___ Excerpted records ___
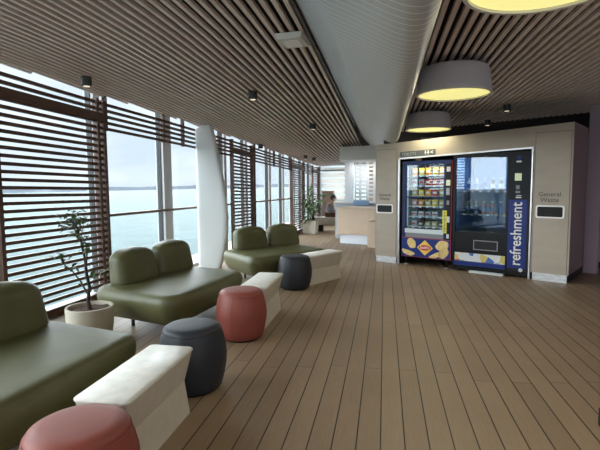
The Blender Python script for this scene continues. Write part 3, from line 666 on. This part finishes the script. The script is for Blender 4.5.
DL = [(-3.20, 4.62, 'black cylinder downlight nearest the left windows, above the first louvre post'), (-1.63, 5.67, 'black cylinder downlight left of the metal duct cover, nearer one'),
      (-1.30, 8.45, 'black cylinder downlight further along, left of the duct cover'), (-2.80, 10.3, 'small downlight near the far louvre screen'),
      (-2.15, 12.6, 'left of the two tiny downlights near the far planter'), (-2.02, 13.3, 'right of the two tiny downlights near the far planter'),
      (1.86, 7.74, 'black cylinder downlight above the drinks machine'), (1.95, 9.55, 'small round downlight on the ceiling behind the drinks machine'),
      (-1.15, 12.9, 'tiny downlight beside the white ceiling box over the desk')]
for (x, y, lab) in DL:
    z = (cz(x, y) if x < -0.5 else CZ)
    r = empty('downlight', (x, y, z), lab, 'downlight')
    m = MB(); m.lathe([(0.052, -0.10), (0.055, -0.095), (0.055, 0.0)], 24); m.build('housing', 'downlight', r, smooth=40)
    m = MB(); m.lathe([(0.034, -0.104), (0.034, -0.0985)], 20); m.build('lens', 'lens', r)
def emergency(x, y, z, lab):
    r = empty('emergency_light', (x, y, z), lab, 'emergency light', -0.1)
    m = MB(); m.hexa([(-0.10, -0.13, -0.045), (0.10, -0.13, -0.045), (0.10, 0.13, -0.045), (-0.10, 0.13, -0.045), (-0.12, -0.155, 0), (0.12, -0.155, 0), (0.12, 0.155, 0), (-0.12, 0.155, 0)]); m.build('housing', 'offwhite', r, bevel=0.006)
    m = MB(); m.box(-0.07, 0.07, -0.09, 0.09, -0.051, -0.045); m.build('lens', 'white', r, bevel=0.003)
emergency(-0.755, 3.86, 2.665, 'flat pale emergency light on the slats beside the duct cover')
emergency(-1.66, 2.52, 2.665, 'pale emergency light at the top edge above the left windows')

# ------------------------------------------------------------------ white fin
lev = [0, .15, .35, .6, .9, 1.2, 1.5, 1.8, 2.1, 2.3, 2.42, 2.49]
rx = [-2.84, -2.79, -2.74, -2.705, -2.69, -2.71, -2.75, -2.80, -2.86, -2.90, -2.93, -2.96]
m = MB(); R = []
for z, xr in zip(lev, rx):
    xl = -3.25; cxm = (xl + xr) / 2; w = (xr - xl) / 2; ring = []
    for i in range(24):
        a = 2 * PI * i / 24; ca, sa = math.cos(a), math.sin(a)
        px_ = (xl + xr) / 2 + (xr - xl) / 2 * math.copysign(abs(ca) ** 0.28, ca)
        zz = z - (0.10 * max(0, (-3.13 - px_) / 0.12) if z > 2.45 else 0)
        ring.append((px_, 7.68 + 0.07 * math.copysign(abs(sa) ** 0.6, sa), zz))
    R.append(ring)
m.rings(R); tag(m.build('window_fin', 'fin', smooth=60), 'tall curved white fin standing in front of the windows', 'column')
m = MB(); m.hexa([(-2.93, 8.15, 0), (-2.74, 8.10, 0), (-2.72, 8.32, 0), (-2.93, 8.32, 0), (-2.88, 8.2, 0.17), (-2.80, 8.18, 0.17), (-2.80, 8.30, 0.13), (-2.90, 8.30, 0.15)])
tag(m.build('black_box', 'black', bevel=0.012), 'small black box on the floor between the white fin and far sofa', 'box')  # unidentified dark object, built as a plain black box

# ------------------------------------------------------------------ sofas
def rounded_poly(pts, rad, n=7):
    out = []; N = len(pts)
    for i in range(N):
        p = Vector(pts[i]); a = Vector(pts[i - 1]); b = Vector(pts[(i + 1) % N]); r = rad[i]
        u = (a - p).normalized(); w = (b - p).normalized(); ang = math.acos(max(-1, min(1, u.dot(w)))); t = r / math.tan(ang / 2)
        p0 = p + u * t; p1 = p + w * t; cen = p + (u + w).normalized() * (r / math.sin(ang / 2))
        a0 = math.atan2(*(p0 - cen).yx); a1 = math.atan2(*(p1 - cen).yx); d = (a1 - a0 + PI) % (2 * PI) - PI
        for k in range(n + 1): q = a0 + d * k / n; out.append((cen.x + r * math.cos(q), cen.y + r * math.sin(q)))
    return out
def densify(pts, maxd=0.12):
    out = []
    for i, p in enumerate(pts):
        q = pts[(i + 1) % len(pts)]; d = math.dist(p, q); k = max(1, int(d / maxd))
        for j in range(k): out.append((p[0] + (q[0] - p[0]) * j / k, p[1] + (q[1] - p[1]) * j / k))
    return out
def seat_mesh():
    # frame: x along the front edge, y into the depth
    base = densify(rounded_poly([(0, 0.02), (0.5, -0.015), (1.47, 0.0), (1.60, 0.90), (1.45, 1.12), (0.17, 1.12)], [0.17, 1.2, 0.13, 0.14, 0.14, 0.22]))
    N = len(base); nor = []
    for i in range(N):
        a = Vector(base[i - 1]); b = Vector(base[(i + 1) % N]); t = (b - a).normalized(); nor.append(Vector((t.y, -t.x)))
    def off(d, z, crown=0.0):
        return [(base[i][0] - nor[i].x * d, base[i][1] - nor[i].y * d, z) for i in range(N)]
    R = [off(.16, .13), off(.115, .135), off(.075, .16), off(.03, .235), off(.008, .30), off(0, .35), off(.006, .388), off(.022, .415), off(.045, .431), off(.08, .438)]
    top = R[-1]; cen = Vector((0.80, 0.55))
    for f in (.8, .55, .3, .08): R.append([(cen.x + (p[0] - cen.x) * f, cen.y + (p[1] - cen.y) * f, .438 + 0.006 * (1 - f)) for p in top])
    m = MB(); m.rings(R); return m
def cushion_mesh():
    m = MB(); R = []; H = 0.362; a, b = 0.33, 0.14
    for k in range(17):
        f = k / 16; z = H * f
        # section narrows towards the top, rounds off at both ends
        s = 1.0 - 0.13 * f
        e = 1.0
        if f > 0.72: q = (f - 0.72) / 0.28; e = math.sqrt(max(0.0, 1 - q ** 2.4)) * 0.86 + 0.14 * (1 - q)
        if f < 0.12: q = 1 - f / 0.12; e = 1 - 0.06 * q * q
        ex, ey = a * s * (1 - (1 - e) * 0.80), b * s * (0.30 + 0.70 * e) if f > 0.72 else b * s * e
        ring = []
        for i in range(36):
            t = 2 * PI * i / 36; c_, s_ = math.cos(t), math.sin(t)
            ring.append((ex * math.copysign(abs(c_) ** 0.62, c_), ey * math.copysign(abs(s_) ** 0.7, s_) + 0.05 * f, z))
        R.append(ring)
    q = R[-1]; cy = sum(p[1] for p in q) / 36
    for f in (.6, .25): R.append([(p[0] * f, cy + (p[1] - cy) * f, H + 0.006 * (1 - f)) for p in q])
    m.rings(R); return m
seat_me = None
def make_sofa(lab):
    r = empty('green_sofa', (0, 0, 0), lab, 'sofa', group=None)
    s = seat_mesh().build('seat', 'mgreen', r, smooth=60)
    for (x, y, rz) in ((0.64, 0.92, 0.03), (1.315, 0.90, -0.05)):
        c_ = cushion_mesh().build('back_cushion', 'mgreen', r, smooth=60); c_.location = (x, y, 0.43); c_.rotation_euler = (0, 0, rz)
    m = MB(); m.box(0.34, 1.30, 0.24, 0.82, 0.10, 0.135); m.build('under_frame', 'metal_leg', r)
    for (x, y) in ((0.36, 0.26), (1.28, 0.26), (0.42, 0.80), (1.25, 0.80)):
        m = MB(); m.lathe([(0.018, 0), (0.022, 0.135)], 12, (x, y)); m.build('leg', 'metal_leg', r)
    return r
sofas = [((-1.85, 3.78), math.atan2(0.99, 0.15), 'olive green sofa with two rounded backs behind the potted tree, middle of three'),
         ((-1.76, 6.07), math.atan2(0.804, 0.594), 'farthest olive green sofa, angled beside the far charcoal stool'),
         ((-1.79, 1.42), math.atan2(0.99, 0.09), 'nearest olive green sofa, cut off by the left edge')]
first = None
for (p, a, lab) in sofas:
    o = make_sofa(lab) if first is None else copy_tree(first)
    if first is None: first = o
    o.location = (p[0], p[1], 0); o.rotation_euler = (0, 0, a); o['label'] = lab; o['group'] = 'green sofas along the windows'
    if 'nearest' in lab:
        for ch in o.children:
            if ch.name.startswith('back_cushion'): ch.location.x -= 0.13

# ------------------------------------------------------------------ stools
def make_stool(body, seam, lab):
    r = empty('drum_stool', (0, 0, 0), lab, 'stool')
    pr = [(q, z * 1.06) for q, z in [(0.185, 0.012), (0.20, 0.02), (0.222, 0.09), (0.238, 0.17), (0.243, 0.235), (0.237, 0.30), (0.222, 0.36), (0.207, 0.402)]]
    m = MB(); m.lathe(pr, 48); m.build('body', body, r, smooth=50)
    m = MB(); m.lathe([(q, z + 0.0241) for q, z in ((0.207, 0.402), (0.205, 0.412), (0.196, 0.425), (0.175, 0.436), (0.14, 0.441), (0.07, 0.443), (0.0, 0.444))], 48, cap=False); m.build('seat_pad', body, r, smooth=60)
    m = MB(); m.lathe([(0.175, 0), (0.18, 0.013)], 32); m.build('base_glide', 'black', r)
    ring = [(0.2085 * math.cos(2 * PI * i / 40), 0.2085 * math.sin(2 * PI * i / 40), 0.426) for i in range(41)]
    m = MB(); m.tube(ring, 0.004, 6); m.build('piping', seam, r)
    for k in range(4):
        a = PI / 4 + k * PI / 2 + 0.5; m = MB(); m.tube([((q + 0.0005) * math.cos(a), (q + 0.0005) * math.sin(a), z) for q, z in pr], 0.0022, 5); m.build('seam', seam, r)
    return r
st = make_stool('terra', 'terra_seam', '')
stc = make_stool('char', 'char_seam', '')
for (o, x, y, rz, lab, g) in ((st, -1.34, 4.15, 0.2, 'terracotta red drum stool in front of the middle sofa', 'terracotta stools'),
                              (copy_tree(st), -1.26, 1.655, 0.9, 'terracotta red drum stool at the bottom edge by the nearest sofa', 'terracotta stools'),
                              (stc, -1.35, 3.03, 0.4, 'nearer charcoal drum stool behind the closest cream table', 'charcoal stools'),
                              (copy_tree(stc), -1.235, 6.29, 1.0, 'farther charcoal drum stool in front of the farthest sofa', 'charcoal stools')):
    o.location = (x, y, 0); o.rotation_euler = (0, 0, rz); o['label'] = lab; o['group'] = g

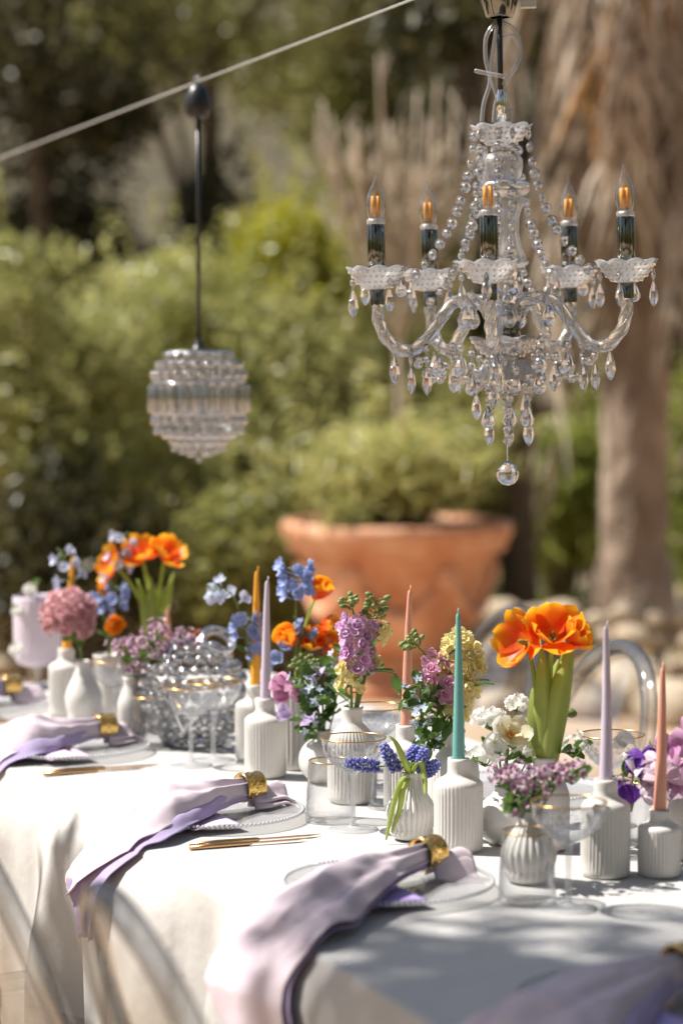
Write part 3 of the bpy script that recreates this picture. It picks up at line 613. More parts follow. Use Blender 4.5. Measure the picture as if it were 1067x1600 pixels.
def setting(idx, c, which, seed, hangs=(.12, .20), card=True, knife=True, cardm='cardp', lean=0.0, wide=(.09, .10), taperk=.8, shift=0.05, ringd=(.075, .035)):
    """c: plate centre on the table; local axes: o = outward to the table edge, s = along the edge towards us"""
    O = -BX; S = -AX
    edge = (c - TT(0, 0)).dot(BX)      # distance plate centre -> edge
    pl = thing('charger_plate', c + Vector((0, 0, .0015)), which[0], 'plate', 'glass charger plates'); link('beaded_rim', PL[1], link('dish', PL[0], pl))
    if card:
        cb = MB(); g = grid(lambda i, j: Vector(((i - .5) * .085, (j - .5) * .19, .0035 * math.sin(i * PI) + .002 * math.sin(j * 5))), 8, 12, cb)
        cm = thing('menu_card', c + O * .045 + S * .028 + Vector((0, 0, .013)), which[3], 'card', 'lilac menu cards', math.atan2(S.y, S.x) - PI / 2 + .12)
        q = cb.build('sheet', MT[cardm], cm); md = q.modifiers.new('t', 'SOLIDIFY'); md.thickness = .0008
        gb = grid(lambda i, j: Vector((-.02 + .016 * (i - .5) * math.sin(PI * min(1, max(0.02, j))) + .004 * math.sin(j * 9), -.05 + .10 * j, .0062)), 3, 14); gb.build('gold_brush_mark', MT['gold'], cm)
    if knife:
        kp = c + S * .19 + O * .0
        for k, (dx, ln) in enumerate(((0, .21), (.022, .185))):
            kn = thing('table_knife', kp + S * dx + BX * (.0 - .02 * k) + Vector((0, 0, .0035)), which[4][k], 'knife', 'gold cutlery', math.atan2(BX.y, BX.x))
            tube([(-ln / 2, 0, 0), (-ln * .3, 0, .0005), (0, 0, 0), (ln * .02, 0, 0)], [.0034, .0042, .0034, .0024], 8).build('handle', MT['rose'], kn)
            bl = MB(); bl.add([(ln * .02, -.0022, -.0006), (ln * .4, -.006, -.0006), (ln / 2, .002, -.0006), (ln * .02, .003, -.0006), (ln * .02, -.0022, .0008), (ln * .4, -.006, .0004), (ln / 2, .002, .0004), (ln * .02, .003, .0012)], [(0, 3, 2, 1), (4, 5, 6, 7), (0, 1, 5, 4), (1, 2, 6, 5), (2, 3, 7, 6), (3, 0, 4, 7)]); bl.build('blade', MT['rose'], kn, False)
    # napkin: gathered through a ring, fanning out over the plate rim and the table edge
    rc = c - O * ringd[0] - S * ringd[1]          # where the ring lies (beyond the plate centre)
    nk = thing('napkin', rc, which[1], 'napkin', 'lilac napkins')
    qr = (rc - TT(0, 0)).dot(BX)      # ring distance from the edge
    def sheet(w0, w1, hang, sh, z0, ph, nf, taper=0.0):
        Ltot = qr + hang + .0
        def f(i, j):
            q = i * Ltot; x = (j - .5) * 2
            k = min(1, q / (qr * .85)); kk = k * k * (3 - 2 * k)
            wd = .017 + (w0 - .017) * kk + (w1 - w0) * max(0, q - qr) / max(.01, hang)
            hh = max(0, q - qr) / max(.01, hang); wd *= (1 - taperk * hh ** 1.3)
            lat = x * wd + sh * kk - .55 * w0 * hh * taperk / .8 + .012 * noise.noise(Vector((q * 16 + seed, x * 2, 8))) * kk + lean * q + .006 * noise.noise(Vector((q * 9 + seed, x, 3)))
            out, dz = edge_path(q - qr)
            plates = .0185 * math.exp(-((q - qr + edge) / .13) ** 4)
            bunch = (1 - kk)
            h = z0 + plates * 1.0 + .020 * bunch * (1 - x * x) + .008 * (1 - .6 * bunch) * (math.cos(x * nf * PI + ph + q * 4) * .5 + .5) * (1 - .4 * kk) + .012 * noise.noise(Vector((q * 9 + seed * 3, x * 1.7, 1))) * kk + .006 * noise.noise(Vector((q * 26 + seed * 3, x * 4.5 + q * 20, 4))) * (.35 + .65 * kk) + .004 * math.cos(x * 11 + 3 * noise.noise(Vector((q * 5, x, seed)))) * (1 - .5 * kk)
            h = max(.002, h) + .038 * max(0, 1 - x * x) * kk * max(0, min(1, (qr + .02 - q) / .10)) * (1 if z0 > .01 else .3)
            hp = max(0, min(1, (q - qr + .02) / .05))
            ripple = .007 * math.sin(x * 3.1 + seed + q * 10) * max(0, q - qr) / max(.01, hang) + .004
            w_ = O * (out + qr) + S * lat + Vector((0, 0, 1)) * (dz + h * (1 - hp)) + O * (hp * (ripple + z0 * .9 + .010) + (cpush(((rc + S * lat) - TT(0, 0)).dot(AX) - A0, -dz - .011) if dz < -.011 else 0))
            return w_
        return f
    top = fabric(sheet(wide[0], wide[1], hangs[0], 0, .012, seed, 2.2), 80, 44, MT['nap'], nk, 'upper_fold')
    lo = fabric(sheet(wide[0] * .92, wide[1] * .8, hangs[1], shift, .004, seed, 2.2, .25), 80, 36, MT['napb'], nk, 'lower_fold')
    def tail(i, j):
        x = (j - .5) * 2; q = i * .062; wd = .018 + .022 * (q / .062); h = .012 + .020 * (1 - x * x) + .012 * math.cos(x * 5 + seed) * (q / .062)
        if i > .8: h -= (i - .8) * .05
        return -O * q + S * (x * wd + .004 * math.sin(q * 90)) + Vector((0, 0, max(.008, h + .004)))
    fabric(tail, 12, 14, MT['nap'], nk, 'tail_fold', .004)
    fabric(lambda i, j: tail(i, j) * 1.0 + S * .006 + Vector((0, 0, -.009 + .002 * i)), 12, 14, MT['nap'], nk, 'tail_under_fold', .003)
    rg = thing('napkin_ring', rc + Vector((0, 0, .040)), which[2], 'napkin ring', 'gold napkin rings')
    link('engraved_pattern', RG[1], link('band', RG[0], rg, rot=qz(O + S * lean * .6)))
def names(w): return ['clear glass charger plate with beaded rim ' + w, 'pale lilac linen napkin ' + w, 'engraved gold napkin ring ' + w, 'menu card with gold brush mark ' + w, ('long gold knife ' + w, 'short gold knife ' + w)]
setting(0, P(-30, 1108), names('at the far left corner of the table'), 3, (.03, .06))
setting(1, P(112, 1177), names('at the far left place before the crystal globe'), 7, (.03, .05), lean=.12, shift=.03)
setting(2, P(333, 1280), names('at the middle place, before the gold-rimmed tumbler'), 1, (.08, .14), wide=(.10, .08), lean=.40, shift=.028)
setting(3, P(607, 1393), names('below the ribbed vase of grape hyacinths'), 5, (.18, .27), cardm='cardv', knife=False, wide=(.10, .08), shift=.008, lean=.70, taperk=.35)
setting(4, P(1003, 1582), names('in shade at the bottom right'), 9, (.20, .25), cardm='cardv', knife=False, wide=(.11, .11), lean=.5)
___
### Set exercise
Everything from the first line to the line with "emergency(-1.66, 2.52, 2.665, 'pale" must be repeated exactly, and nothing else. Leave the pictures out.

### Solution
The Blender Python script for this scene continues. Write part 3, from line 666 on. This part finishes the script. The script is for Blender 4.5.
DL = [(-3.20, 4.62, 'black cylinder downlight nearest the left windows, above the first louvre post'), (-1.63, 5.67, 'black cylinder downlight left of the metal duct cover, nearer one'),
      (-1.30, 8.45, 'black cylinder downlight further along, left of the duct cover'), (-2.80, 10.3, 'small downlight near the far louvre screen'),
      (-2.15, 12.6, 'left of the two tiny downlights near the far planter'), (-2.02, 13.3, 'right of the two tiny downlights near the far planter'),
      (1.86, 7.74, 'black cylinder downlight above the drinks machine'), (1.95, 9.55, 'small round downlight on the ceiling behind the drinks machine'),
      (-1.15, 12.9, 'tiny downlight beside the white ceiling box over the desk')]
for (x, y, lab) in DL:
    z = (cz(x, y) if x < -0.5 else CZ)
    r = empty('downlight', (x, y, z), lab, 'downlight')
    m = MB(); m.lathe([(0.052, -0.10), (0.055, -0.095), (0.055, 0.0)], 24); m.build('housing', 'downlight', r, smooth=40)
    m = MB(); m.lathe([(0.034, -0.104), (0.034, -0.0985)], 20); m.build('lens', 'lens', r)
def emergency(x, y, z, lab):
    r = empty('emergency_light', (x, y, z), lab, 'emergency light', -0.1)
    m = MB(); m.hexa([(-0.10, -0.13, -0.045), (0.10, -0.13, -0.045), (0.10, 0.13, -0.045), (-0.10, 0.13, -0.045), (-0.12, -0.155, 0), (0.12, -0.155, 0), (0.12, 0.155, 0), (-0.12, 0.155, 0)]); m.build('housing', 'offwhite', r, bevel=0.006)
    m = MB(); m.box(-0.07, 0.07, -0.09, 0.09, -0.051, -0.045); m.build('lens', 'white', r, bevel=0.003)
emergency(-0.755, 3.86, 2.665, 'flat pale emergency light on the slats beside the duct cover')
emergency(-1.66, 2.52, 2.665, 'pale emergency light at the top edge above the left windows')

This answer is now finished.